■ STATED GOAL
From the data that follows, report how many lines hold the string "this", giving only the number.

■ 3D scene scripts
+++++

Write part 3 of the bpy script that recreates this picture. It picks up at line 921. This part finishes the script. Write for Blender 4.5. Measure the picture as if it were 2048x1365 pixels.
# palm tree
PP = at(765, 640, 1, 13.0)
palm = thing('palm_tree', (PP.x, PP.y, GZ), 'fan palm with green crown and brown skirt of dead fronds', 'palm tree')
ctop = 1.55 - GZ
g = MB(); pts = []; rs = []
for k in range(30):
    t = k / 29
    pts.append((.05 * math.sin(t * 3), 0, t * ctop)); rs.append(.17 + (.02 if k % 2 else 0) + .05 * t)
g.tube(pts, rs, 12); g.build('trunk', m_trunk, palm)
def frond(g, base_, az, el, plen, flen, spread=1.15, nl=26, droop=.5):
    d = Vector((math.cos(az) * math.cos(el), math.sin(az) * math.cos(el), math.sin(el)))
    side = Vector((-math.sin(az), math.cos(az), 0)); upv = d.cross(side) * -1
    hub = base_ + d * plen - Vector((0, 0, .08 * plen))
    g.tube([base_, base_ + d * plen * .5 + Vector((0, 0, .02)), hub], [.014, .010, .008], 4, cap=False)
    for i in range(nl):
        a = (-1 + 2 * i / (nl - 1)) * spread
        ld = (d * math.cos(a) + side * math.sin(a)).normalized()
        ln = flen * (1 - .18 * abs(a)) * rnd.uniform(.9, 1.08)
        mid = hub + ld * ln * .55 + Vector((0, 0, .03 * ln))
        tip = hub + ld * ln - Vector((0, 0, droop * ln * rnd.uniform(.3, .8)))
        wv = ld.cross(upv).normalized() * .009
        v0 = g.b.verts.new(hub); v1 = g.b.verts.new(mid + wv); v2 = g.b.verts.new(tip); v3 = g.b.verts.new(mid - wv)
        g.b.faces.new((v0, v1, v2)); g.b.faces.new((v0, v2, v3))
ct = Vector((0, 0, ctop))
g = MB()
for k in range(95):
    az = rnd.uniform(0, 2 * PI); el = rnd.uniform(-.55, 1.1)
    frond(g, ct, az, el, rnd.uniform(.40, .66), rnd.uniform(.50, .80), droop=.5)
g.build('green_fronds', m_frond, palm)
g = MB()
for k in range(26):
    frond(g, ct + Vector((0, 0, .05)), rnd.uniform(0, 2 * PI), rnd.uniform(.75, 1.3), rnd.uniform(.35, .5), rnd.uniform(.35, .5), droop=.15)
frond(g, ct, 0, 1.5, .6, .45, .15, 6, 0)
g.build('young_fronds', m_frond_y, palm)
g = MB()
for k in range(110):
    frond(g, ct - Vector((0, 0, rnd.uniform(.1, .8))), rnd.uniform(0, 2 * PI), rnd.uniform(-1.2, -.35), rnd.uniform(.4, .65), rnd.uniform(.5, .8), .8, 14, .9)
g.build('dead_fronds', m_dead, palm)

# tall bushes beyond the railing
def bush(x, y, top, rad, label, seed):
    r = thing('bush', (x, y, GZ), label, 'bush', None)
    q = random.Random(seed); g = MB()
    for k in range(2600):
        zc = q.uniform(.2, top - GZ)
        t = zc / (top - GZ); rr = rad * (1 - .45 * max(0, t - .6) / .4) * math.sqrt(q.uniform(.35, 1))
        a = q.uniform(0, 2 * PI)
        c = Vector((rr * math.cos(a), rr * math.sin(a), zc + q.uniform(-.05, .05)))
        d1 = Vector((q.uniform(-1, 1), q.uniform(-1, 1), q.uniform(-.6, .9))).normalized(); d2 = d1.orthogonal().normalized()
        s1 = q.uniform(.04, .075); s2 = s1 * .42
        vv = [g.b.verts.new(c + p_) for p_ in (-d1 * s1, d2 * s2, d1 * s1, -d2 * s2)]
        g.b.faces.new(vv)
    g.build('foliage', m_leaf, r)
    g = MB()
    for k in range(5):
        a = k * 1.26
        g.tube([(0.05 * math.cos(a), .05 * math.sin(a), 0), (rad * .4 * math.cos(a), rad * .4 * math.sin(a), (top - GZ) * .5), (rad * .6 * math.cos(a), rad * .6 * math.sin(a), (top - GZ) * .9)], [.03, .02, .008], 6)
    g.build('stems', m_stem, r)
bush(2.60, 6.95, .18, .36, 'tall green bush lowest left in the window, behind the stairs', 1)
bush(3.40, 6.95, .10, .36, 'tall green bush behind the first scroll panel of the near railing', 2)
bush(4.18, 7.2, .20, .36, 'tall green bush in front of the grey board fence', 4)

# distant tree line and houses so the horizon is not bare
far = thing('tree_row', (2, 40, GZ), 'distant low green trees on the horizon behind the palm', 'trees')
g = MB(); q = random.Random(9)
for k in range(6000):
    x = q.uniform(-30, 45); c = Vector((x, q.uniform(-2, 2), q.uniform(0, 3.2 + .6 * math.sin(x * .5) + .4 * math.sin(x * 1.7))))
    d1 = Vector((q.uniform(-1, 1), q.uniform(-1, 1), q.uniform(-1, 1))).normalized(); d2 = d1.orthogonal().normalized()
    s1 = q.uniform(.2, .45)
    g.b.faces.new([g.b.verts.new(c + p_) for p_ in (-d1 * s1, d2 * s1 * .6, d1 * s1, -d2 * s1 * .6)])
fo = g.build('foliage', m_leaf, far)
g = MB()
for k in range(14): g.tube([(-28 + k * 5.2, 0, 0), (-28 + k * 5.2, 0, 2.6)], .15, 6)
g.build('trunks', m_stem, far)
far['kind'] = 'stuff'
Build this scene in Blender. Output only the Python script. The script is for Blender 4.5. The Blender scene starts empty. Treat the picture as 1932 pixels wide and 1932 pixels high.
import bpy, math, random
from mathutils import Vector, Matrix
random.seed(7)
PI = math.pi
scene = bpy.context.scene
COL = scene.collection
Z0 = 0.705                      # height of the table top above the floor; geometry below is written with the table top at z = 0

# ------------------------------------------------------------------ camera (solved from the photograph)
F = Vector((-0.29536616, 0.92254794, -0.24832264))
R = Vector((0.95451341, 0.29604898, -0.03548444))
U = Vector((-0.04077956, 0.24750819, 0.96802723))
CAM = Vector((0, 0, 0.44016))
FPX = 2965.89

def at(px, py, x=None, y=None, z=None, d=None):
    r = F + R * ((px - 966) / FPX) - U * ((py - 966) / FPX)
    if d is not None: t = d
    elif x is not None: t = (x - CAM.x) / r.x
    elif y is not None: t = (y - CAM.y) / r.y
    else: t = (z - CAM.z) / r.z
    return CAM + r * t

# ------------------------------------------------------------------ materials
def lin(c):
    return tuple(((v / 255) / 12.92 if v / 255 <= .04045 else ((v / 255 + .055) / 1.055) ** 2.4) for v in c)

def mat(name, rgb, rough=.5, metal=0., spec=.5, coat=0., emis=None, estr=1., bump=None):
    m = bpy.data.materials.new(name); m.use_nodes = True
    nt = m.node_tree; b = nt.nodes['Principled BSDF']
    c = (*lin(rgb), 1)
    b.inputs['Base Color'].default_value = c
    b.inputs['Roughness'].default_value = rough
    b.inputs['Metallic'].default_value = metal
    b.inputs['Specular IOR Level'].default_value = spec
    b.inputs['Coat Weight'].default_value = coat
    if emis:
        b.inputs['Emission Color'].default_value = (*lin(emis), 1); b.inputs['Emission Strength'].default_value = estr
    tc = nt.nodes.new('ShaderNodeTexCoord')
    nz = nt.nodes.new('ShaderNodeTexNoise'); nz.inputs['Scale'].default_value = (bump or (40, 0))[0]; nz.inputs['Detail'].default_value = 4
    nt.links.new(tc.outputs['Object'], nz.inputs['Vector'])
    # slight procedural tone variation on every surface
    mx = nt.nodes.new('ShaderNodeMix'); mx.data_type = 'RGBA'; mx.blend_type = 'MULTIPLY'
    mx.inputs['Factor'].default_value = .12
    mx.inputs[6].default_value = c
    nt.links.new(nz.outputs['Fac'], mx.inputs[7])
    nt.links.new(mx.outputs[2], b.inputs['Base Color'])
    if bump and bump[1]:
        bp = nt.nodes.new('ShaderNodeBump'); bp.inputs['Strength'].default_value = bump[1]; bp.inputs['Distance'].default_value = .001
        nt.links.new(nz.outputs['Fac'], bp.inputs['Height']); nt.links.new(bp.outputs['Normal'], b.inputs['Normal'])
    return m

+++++

■ COMPLETE RESPONSE
2